Collected data
'''

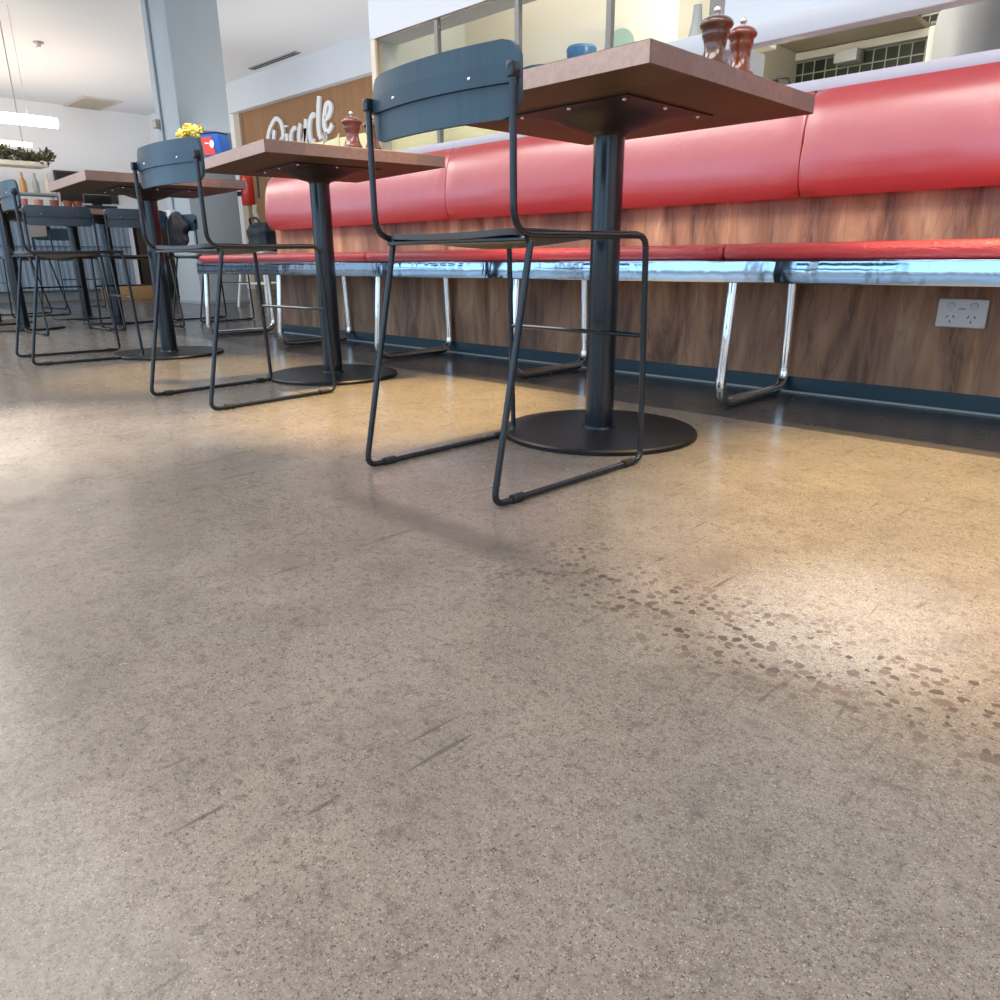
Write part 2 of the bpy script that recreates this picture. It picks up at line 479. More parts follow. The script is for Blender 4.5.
# power outlet
ot = thing('power_outlet', 'white double power outlet on the timber wall under the bench', 'outlet', (-.5655, WY, .2735)); ot.scale = (1.05, 1, 1.05)
wp = plain('white_plastic', (.80, .81, .84), .3)
bm = NB(); box(bm, -.059, .059, -.011, -.0005, -.037, .037, .004, 3); obj('face_plate', bm, wp, ot)
for sx_ in (-1, 1):
    bm = NB(); lathe(bm, [(.0095, 0), (.0095, .002), (.008, .003), (0, .003)], 20)
    for v_ in bm.verts: v_.co = Vector((v_.co.x+sx_*.027, -.011-v_.co.z, v_.co.y+.018))
    sw = obj('switch', bm, plain('switch_white', (.74, .75, .78), .35), ot)
    bm = NB(); 
    tube(bm, [(sx_*.027+.0095*math.cos(PI*k/8), -.0115, .018+.0095*math.sin(PI*k/8)) for k in range(9)], .0008, 5); obj('switch_shadow_gap', bm, rubber, sw)
    bm = NB()
    for dx, dz, r_ in ((-.0075, -.009, .55), (.0075, -.009, -.55), (0, -.022, 0)):
        q = bmesh.ops.create_cube(bm, size=1)['verts']
        Rm = Matrix.Rotation(r_, 3, 'Y')
        for v_ in q:
            c_ = Rm @ Vector((v_.co.x*.0022, 0, v_.co.z*.0075)); v_.co = Vector((sx_*.025+dx+c_.x, -.0113+v_.co.y*.001, dz+c_.z+.0))
    obj('pin_slots', bm, rubber, ot)
bm = NB(); box(bm, -.008, .008, -.0118, -.0108, .010, .0135); obj('maker_mark', bm, plain('mark_grey', (.3, .3, .32), .5), ot)

# ------------------------------------------------------------------ tables
def make_table(name='cafe_table', label=''):
    t = thing(name, label, 'table')
    h = .325; z0, z1 = .7316, .769
    bm = NB(); box(bm, -h, h, -h, h, z0, z1, .0015, 1)
    for f in bm.faces:
        if abs(f.normal.y) > .9: f.material_index = 1
        if abs(f.normal.x) > .9: f.material_index = 2
    obj('tabletop', bm, [top_wood, top_end, top_side], t)
    bm = NB(); tube(bm, [(0, 0, .012), (0, 0, .70)], .0355, 28); obj('pole', bm, black_metal, t, 50)
    bm = NB(); R_ = .245
    lathe(bm, [(0, .0), (R_, 0), (R_, .009), (R_-.004, .013), (.06, .0155), (0, .0155)], 72); obj('base_plate', bm, black_base, t)
    bm = NB(); lathe(bm, [(.0355, .0156), (.043, .0156), (.041, .021), (.0355, .022)], 32); obj('collar', bm, black_metal, t)
    # pressed steel top plate: flat square rim and a dished centre narrowing to the pole
    bm = NB(); s = .165; rings = []
    def ring(hs, z, rnd):
        pts = []
        for k in range(48):
            a = 2*PI*k/48; c_, s_ = math.cos(a), math.sin(a)
            sq = hs/max(abs(c_), abs(s_)); r_ = sq*(1-rnd)+hs*rnd
            pts.append(bm.verts.new((r_*c_, r_*s_, z)))
        return pts
    for hs, z, rd in ((s, z0-.0005, 0), (s, z0-.004, 0), (s-.03, z0-.004, .35), (s-.055, z0-.012, .7), (.085, z0-.026, .9), (.055, z0-.036, 1), (.040, z0-.040, 1), (.036, z0-.046, 1)):
        rings.append(ring(hs, z, rd))
    for a, b_ in zip(rings[:-1], rings[1:]):
        for k in range(48): bm.faces.new((a[k], a[(k+1) % 48], b_[(k+1) % 48], b_[k]))
    pl = obj('mounting_plate', bm, plain('plate_black_brown', (.028, .018, .018), .42), t, 60)
    for x, y in ((.14, -.14), (.14, .14), (-.14, -.14), (-.14, .14), (0, -.145), (.145, 0)):
        bm = NB(); lathe(bm, [(0, -.004), (.004, -.003), (.005, 0)], 10, (x, y, z0-.004)); obj('screw', bm, screw_m, pl)
    return t
T1 = (-1.1198, 1.4951, -.0064); T2 = (-2.4683, 1.5864, -.1194); T3 = (-3.6677, 1.4501, -.0755)
tab = make_table(label='nearest square timber cafe table on a black pole with a round base')
tab.location = (T1[0], T1[1], 0); tab.rotation_euler.z = T1[2]
tab['group'] = 'square timber cafe tables'
TG = 'square timber cafe tables'
dup(tab, (T2[0], T2[1], 0), T2[2], 'square cafe table with the blue and red box and two pepper mills', TG)
dup(tab, (T3[0], T3[1], 0), T3[2], 'square cafe table in front of the concrete column, third from the camera', TG)
for x, y, lb in ((-5.87, 1.375, 'far cafe table directly beyond the frontal black chair, at the left edge'),
                 (-5.99, 2.03, 'far cafe table between the third table and the ribbed counter'),
                 (-6.66, 2.02, 'far cafe table nearest the ribbed counter, its pole left of another pole'),
                 (-6.56, 1.365, 'far cafe table by the left photo edge, second row from the counter')):
    dup(tab, (x, y, 0), 0, lb, TG)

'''

What the task requires
From the data above, write out everything exactly except the pictures.

Result below
Write part 2 of the bpy script that recreates this picture. It picks up at line 479. More parts follow. The script is for Blender 4.5.
# power outlet
ot = thing('power_outlet', 'white double power outlet on the timber wall under the bench', 'outlet', (-.5655, WY, .2735)); ot.scale = (1.05, 1, 1.05)
wp = plain('white_plastic', (.80, .81, .84), .3)
bm = NB(); box(bm, -.059, .059, -.011, -.0005, -.037, .037, .004, 3); obj('face_plate', bm, wp, ot)
for sx_ in (-1, 1):
    bm = NB(); lathe(bm, [(.0095, 0), (.0095, .002), (.008, .003), (0, .003)], 20)
    for v_ in bm.verts: v_.co = Vector((v_.co.x+sx_*.027, -.011-v_.co.z, v_.co.y+.018))
    sw = obj('switch', bm, plain('switch_white', (.74, .75, .78), .35), ot)
    bm = NB(); 
    tube(bm, [(sx_*.027+.0095*math.cos(PI*k/8), -.0115, .018+.0095*math.sin(PI*k/8)) for k in range(9)], .0008, 5); obj('switch_shadow_gap', bm, rubber, sw)
    bm = NB()
    for dx, dz, r_ in ((-.0075, -.009, .55), (.0075, -.009, -.55), (0, -.022, 0)):
        q = bmesh.ops.create_cube(bm, size=1)['verts']
        Rm = Matrix.Rotation(r_, 3, 'Y')
        for v_ in q:
            c_ = Rm @ Vector((v_.co.x*.0022, 0, v_.co.z*.0075)); v_.co = Vector((sx_*.025+dx+c_.x, -.0113+v_.co.y*.001, dz+c_.z+.0))
    obj('pin_slots', bm, rubber, ot)
bm = NB(); box(bm, -.008, .008, -.0118, -.0108, .010, .0135); obj('maker_mark', bm, plain('mark_grey', (.3, .3, .32), .5), ot)

# ------------------------------------------------------------------ tables
def make_table(name='cafe_table', label=''):
    t = thing(name, label, 'table')
    h = .325; z0, z1 = .7316, .769
    bm = NB(); box(bm, -h, h, -h, h, z0, z1, .0015, 1)
    for f in bm.faces:
        if abs(f.normal.y) > .9: f.material_index = 1
        if abs(f.normal.x) > .9: f.material_index = 2
    obj('tabletop', bm, [top_wood, top_end, top_side], t)
    bm = NB(); tube(bm, [(0, 0, .012), (0, 0, .70)], .0355, 28); obj('pole', bm, black_metal, t, 50)
    bm = NB(); R_ = .245
    lathe(bm, [(0, .0), (R_, 0), (R_, .009), (R_-.004, .013), (.06, .0155), (0, .0155)], 72); obj('base_plate', bm, black_base, t)
    bm = NB(); lathe(bm, [(.0355, .0156), (.043, .0156), (.041, .021), (.0355, .022)], 32); obj('collar', bm, black_metal, t)
    # pressed steel top plate: flat square rim and a dished centre narrowing to the pole
    bm = NB(); s = .165; rings = []
    def ring(hs, z, rnd):
        pts = []
        for k in range(48):
            a = 2*PI*k/48; c_, s_ = math.cos(a), math.sin(a)
            sq = hs/max(abs(c_), abs(s_)); r_ = sq*(1-rnd)+hs*rnd
            pts.append(bm.verts.new((r_*c_, r_*s_, z)))
        return pts
    for hs, z, rd in ((s, z0-.0005, 0), (s, z0-.004, 0), (s-.03, z0-.004, .35), (s-.055, z0-.012, .7), (.085, z0-.026, .9), (.055, z0-.036, 1), (.040, z0-.040, 1), (.036, z0-.046, 1)):
        rings.append(ring(hs, z, rd))
    for a, b_ in zip(rings[:-1], rings[1:]):
        for k in range(48): bm.faces.new((a[k], a[(k+1) % 48], b_[(k+1) % 48], b_[k]))
    pl = obj('mounting_plate', bm, plain('plate_black_brown', (.028, .018, .018), .42), t, 60)
    for x, y in ((.14, -.14), (.14, .14), (-.14, -.14), (-.14, .14), (0, -.145), (.145, 0)):
        bm = NB(); lathe(bm, [(0, -.004), (.004, -.003), (.005, 0)], 10, (x, y, z0-.004)); obj('screw', bm, screw_m, pl)
    return t
T1 = (-1.1198, 1.4951, -.0064); T2 = (-2.4683, 1.5864, -.1194); T3 = (-3.6677, 1.4501, -.0755)
tab = make_table(label='nearest square timber cafe table on a black pole with a round base')
tab.location = (T1[0], T1[1], 0); tab.rotation_euler.z = T1[2]
tab['group'] = 'square timber cafe tables'
TG = 'square timber cafe tables'
dup(tab, (T2[0], T2[1], 0), T2[2], 'square cafe table with the blue and red box and two pepper mills', TG)
dup(tab, (T3[0], T3[1], 0), T3[2], 'square cafe table in front of the concrete column, third from the camera', TG)
for x, y, lb in ((-5.87, 1.375, 'far cafe table directly beyond the frontal black chair, at the left edge'),
                 (-5.99, 2.03, 'far cafe table between the third table and the ribbed counter'),
                 (-6.66, 2.02, 'far cafe table nearest the ribbed counter, its pole left of another pole'),
                 (-6.56, 1.365, 'far cafe table by the left photo edge, second row from the counter')):
    dup(tab, (x, y, 0), 0, lb, TG)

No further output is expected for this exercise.